Saturday, July 23, 2022

Cropland v. Tourism Conflict in Rural China

A crackdown on vacation homes disguised as greenhouses reveals China's clashing priorities: leaders say they want farm-related tourism to pump money into the countryside, but most of the land can only be used to grow crops that pay farmers a pittance. 

Last week China's Agriculture and Natural Resources ministries jointly published a list of cases where rural villas and vacation homes were disguised as farming structures. These have been demolished and reclaimed as farmland since authorities launched a campaign against such projects 4 years ago (see this blog's September 2018 post on greenhouse villas). The projects skirt strict zoning of rural land for agriculture by building hotels, teahouses and villas inside giant greenhouses or by disguising vacation cabins as sheds for field laborers. With scarce land and robust demand for bucolic vacations and getaways in the countryside, the projects are an easy way for rural villages to earn money.

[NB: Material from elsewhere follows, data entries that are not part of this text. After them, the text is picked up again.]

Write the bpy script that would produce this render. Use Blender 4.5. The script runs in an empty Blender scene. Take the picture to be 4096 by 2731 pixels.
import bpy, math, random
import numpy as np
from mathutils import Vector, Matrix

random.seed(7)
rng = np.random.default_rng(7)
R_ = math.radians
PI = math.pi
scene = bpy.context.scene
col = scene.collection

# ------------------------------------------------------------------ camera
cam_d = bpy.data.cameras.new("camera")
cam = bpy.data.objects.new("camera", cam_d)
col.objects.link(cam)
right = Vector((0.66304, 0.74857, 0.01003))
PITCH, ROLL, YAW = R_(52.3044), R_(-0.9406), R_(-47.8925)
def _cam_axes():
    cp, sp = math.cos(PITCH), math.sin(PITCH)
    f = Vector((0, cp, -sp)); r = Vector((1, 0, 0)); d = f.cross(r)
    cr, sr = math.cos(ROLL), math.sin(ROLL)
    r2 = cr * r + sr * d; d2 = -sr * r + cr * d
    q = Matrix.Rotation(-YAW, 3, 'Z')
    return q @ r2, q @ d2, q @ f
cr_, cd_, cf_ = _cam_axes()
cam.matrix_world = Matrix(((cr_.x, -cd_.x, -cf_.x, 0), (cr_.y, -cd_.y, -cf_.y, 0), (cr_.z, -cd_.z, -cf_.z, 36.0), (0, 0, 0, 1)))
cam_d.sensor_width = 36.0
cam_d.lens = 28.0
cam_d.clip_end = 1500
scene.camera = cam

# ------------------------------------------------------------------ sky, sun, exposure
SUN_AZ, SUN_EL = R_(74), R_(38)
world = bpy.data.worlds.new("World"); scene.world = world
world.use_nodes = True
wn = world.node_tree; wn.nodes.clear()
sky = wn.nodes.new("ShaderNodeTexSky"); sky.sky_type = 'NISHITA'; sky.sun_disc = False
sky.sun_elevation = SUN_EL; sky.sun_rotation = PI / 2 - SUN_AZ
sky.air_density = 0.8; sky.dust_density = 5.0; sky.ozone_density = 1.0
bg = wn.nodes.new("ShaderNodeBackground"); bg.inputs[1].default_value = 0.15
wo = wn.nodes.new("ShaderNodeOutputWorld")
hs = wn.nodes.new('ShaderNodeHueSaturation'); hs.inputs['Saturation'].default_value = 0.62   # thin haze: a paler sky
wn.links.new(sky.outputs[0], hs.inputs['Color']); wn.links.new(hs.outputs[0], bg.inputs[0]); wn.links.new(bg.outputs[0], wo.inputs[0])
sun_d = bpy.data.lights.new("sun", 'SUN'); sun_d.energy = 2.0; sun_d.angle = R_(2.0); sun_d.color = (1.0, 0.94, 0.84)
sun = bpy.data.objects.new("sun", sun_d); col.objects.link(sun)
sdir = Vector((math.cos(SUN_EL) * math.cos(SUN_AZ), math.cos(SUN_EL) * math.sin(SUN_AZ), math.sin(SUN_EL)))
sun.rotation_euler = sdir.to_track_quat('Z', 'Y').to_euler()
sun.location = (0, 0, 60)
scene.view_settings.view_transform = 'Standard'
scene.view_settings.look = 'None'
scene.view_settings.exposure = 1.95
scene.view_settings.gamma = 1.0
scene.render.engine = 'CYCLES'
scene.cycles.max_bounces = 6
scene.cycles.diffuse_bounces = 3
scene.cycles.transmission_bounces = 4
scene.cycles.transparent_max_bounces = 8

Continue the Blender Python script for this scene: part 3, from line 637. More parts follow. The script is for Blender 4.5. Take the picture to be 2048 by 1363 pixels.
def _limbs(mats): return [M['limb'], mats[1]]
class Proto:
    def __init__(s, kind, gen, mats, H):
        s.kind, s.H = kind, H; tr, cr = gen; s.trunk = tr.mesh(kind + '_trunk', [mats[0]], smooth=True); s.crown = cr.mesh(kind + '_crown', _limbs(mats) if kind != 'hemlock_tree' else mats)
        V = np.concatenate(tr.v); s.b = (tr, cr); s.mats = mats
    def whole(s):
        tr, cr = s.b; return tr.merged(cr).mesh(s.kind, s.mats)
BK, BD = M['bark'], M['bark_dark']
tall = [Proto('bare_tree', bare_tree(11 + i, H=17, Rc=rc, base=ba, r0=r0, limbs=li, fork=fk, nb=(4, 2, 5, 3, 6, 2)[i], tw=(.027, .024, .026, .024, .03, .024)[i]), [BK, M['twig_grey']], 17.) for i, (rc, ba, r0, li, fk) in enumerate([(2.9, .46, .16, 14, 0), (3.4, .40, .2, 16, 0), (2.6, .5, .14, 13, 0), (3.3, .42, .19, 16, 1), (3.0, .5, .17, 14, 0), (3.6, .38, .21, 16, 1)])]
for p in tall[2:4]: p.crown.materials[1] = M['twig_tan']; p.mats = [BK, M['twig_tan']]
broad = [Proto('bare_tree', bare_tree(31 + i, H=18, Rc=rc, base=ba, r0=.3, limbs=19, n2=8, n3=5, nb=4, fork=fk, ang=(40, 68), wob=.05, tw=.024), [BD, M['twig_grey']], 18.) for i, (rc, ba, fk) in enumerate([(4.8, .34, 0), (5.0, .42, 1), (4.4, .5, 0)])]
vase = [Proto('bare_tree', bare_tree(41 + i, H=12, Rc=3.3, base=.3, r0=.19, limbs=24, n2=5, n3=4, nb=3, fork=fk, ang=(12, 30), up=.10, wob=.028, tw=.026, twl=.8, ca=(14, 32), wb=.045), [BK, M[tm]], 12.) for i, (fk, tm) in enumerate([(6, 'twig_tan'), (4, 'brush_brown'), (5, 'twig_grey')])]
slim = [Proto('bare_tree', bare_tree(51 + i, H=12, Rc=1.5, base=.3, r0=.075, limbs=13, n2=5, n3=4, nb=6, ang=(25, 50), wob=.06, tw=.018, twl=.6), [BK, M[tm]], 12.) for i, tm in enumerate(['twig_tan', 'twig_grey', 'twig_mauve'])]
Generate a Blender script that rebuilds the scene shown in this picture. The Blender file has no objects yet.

Vacation cabins illegally built on farmland in Shanxi Province's
Linfen City discovered in 2021. Source: Economy Half-hour.

The two ministries published the list of six illegal projects to warn local officials of the  "zero tolerance" for illegally changing the use of land zoned for farming, and demonstrated the two ministries' resolve to investigate and punish those who fail to comply. The crackdown is part of Xi Jinping's orders to prevent the loss of farmland.

The list included projects that began as long ago as 2008 and two that were discovered in 2021, including a development of 8 fenced cabins for rent or sale in a Shanxi Province village and an ecological agriculture company in Fujian that had illegally built 4 cabins, a parking lot, wood plank road, and 3 wooden rest halls. A project in Heilongjiang's "Love the People" District built 18 of 158 greenhouses on "permanent farmland" and rented them out to vacationers. The Heilongjiang project had been remediated by officials in 2019, but renters had carried out renovations since then that prompted another intervention by officials. 

Rental cabin hidden inside an agricultural hothouse.

The Fujian project used less than an acre of cropland for constructing the illegal cabins, while a project in Henan Province involved about 74 acres. The perpetrators were rural agricultural companies and agricultural industrial parks run by villages and townships. Several of the projects were raided by carloads of officials. The perpetrators were punished with self-criticisms, party warnings, and fines.

The crackdown on rural vacation cabins clashes with initiatives to integrate the rural and urban economies and to beautify the countryside. Rural officials are urged to promote the rural tourism industry, but strict land-use zoning limits the supply of land that can be used for such projects.

A 2019 essay by a greenhouse-building company attributed the persistence of the "greenhouse problem" to pursuit of "short-term gain" by farmers and rural officials. Farmers frustrated by low earnings from farming see an opportunity to make money from their land by fulfilling city peoples' "country house dream," the essay explained. The essay observed that farmers often exploit regulations allowing greenhouses to contain extra rooms to house workers by turning those rooms into hostels and rental houses for vacationers. The essay claimed that the long-term interests of maintaining farmland for food security outweigh the short-term interests of farmers and rural officials actually profiting from the land.

The conflict comes into clear focus in a pilot program to build upgraded sheds in agricultural fields launched in 2018--same year as the crackdown on "greenhouse villas"--in the Baiyun District on the outskirts of Guangzhou. The project's aim is to build modernized structures to replace crude shacks haphazardly constructed from corrugated steel, plastic sheeting, bamboo and other materials to house workers in farm fields and store tools. Authorities say they have built over 5000 new farm sheds in the last 3 years. The aim is to standardize the sheds, clean up trash, prevent damage to farmland and improve rural scenery.

Upgraded field sheds look a lot like vacation cabins. Source: Baiyun District.

The new farm sheds in Baiyun District look quite a bit like the illegal vacation cabins built by the illegal projects described above, and it's not hard to imagine a project to construct such farm sheds on the outskirts of a wealthy city morphing into another disguised rural tourism development venture (funded with subsidies for the "pilot" project).

Baiyun officials ordered village and town leaders to use the new sheds only for agriculture, have zero tolerance for abandoned farmland, and not to change the use of land without approval. Village leaders were also instructed to clean up trash and waste in fields and  roadsides, and were urged to promote agricultural tourism and leisure and "creative experience agriculture." 

Not noted by the greenhouse designer's essay cited above is that farmers who control the land (temporarily) have no means of profiting from the "long-term interests." They cannot sell the land and can only mortgage it using the value of crops produced from the land. 

This "food security" policy prevents farmers from reaping the full commercial value of their land and prevents city people from achieving their "country house dream."